- [Written request]: Copy each line exactly. Leave nothing out.

- [Supplied data]:
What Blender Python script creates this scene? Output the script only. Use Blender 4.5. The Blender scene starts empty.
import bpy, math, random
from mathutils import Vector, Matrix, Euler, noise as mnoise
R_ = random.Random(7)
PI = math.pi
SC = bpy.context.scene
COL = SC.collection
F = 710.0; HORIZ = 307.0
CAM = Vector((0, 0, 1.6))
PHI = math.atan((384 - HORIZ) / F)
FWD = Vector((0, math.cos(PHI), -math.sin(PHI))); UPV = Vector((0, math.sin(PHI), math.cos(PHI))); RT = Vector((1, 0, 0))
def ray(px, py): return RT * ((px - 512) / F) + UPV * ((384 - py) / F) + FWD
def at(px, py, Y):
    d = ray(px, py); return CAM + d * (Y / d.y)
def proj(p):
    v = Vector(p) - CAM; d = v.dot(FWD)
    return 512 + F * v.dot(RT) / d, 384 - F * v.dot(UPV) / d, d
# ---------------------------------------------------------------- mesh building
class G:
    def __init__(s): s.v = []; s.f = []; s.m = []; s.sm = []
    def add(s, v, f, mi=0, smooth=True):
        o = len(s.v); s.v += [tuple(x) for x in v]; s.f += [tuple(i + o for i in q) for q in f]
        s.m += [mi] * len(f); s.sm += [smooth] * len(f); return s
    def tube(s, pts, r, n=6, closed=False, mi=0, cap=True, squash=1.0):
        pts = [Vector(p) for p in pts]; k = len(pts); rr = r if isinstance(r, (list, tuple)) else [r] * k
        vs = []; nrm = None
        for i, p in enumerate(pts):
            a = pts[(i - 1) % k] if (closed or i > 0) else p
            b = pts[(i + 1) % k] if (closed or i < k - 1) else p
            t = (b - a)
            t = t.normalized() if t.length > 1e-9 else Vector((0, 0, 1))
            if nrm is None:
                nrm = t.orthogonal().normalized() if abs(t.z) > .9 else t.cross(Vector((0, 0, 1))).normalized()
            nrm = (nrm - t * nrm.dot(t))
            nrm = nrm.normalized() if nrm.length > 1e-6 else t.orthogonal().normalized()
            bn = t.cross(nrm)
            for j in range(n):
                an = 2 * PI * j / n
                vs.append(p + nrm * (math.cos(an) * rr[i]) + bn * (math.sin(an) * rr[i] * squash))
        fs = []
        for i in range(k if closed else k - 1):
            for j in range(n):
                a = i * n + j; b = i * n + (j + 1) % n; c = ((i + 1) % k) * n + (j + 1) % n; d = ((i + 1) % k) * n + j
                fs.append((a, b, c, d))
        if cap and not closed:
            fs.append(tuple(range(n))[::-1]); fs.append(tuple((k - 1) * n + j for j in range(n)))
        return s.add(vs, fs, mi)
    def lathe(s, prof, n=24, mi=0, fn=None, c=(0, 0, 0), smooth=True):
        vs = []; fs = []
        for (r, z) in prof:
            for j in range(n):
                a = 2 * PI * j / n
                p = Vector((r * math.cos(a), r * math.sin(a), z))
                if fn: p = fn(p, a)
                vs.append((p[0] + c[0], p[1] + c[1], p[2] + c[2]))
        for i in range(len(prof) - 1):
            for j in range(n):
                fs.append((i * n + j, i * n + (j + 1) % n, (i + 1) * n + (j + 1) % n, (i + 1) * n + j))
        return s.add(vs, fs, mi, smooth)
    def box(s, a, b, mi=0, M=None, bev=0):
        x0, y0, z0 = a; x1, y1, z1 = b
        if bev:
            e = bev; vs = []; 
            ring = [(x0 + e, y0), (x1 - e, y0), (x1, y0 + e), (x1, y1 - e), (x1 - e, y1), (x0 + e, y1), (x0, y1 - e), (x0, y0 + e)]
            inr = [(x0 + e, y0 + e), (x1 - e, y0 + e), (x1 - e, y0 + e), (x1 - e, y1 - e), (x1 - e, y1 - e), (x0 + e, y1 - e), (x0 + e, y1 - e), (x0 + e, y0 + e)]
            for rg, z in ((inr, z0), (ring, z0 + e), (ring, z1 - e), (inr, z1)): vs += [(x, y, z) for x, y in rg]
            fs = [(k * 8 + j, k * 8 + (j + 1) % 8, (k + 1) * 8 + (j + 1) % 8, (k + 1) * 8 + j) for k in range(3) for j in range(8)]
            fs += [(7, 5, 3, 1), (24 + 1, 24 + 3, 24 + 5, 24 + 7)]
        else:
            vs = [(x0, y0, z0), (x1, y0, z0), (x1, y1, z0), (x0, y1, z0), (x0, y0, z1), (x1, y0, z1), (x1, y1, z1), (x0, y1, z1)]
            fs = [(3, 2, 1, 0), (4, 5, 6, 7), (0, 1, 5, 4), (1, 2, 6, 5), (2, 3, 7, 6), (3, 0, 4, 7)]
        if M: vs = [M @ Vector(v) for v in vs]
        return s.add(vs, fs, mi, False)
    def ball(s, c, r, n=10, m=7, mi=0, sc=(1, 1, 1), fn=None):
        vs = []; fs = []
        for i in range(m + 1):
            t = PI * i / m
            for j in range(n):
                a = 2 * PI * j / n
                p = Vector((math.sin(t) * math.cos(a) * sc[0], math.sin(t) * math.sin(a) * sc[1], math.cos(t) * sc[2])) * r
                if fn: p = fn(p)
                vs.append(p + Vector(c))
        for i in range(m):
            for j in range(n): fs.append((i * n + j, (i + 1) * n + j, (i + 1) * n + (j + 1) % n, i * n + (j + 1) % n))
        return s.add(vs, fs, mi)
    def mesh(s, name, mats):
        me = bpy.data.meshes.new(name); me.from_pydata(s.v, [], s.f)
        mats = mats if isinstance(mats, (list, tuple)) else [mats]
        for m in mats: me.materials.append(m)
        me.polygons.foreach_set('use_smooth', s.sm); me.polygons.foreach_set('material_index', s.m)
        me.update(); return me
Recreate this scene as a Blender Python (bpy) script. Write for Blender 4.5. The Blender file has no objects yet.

- [Task output]:
What Blender Python script creates this scene? Output the script only. Use Blender 4.5. The Blender scene starts empty.
import bpy, math, random
from mathutils import Vector, Matrix, Euler, noise as mnoise
R_ = random.Random(7)
PI = math.pi
SC = bpy.context.scene
COL = SC.collection
F = 710.0; HORIZ = 307.0
CAM = Vector((0, 0, 1.6))
PHI = math.atan((384 - HORIZ) / F)
FWD = Vector((0, math.cos(PHI), -math.sin(PHI))); UPV = Vector((0, math.sin(PHI), math.cos(PHI))); RT = Vector((1, 0, 0))
def ray(px, py): return RT * ((px - 512) / F) + UPV * ((384 - py) / F) + FWD
def at(px, py, Y):
    d = ray(px, py); return CAM + d * (Y / d.y)
def proj(p):
    v = Vector(p) - CAM; d = v.dot(FWD)
    return 512 + F * v.dot(RT) / d, 384 - F * v.dot(UPV) / d, d
# ---------------------------------------------------------------- mesh building
class G:
    def __init__(s): s.v = []; s.f = []; s.m = []; s.sm = []
    def add(s, v, f, mi=0, smooth=True):
        o = len(s.v); s.v += [tuple(x) for x in v]; s.f += [tuple(i + o for i in q) for q in f]
        s.m += [mi] * len(f); s.sm += [smooth] * len(f); return s
    def tube(s, pts, r, n=6, closed=False, mi=0, cap=True, squash=1.0):
        pts = [Vector(p) for p in pts]; k = len(pts); rr = r if isinstance(r, (list, tuple)) else [r] * k
        vs = []; nrm = None
        for i, p in enumerate(pts):
            a = pts[(i - 1) % k] if (closed or i > 0) else p
            b = pts[(i + 1) % k] if (closed or i < k - 1) else p
            t = (b - a)
            t = t.normalized() if t.length > 1e-9 else Vector((0, 0, 1))
            if nrm is None:
                nrm = t.orthogonal().normalized() if abs(t.z) > .9 else t.cross(Vector((0, 0, 1))).normalized()
            nrm = (nrm - t * nrm.dot(t))
            nrm = nrm.normalized() if nrm.length > 1e-6 else t.orthogonal().normalized()
            bn = t.cross(nrm)
            for j in range(n):
                an = 2 * PI * j / n
                vs.append(p + nrm * (math.cos(an) * rr[i]) + bn * (math.sin(an) * rr[i] * squash))
        fs = []
        for i in range(k if closed else k - 1):
            for j in range(n):
                a = i * n + j; b = i * n + (j + 1) % n; c = ((i + 1) % k) * n + (j + 1) % n; d = ((i + 1) % k) * n + j
                fs.append((a, b, c, d))
        if cap and not closed:
            fs.append(tuple(range(n))[::-1]); fs.append(tuple((k - 1) * n + j for j in range(n)))
        return s.add(vs, fs, mi)
    def lathe(s, prof, n=24, mi=0, fn=None, c=(0, 0, 0), smooth=True):
        vs = []; fs = []
        for (r, z) in prof:
            for j in range(n):
                a = 2 * PI * j / n
                p = Vector((r * math.cos(a), r * math.sin(a), z))
                if fn: p = fn(p, a)
                vs.append((p[0] + c[0], p[1] + c[1], p[2] + c[2]))
        for i in range(len(prof) - 1):
            for j in range(n):
                fs.append((i * n + j, i * n + (j + 1) % n, (i + 1) * n + (j + 1) % n, (i + 1) * n + j))
        return s.add(vs, fs, mi, smooth)
    def box(s, a, b, mi=0, M=None, bev=0):
        x0, y0, z0 = a; x1, y1, z1 = b
        if bev:
            e = bev; vs = []; 
            ring = [(x0 + e, y0), (x1 - e, y0), (x1, y0 + e), (x1, y1 - e), (x1 - e, y1), (x0 + e, y1), (x0, y1 - e), (x0, y0 + e)]
            inr = [(x0 + e, y0 + e), (x1 - e, y0 + e), (x1 - e, y0 + e), (x1 - e, y1 - e), (x1 - e, y1 - e), (x0 + e, y1 - e), (x0 + e, y1 - e), (x0 + e, y0 + e)]
            for rg, z in ((inr, z0), (ring, z0 + e), (ring, z1 - e), (inr, z1)): vs += [(x, y, z) for x, y in rg]
            fs = [(k * 8 + j, k * 8 + (j + 1) % 8, (k + 1) * 8 + (j + 1) % 8, (k + 1) * 8 + j) for k in range(3) for j in range(8)]
            fs += [(7, 5, 3, 1), (24 + 1, 24 + 3, 24 + 5, 24 + 7)]
        else:
            vs = [(x0, y0, z0), (x1, y0, z0), (x1, y1, z0), (x0, y1, z0), (x0, y0, z1), (x1, y0, z1), (x1, y1, z1), (x0, y1, z1)]
            fs = [(3, 2, 1, 0), (4, 5, 6, 7), (0, 1, 5, 4), (1, 2, 6, 5), (2, 3, 7, 6), (3, 0, 4, 7)]
        if M: vs = [M @ Vector(v) for v in vs]
        return s.add(vs, fs, mi, False)
    def ball(s, c, r, n=10, m=7, mi=0, sc=(1, 1, 1), fn=None):
        vs = []; fs = []
        for i in range(m + 1):
            t = PI * i / m
            for j in range(n):
                a = 2 * PI * j / n
                p = Vector((math.sin(t) * math.cos(a) * sc[0], math.sin(t) * math.sin(a) * sc[1], math.cos(t) * sc[2])) * r
                if fn: p = fn(p)
                vs.append(p + Vector(c))
        for i in range(m):
            for j in range(n): fs.append((i * n + j, (i + 1) * n + j, (i + 1) * n + (j + 1) % n, i * n + (j + 1) % n))
        return s.add(vs, fs, mi)
    def mesh(s, name, mats):
        me = bpy.data.meshes.new(name); me.from_pydata(s.v, [], s.f)
        mats = mats if isinstance(mats, (list, tuple)) else [mats]
        for m in mats: me.materials.append(m)
        me.polygons.foreach_set('use_smooth', s.sm); me.polygons.foreach_set('material_index', s.m)
        me.update(); return me
Recreate this scene as a Blender Python (bpy) script. Write for Blender 4.5. The Blender file has no objects yet.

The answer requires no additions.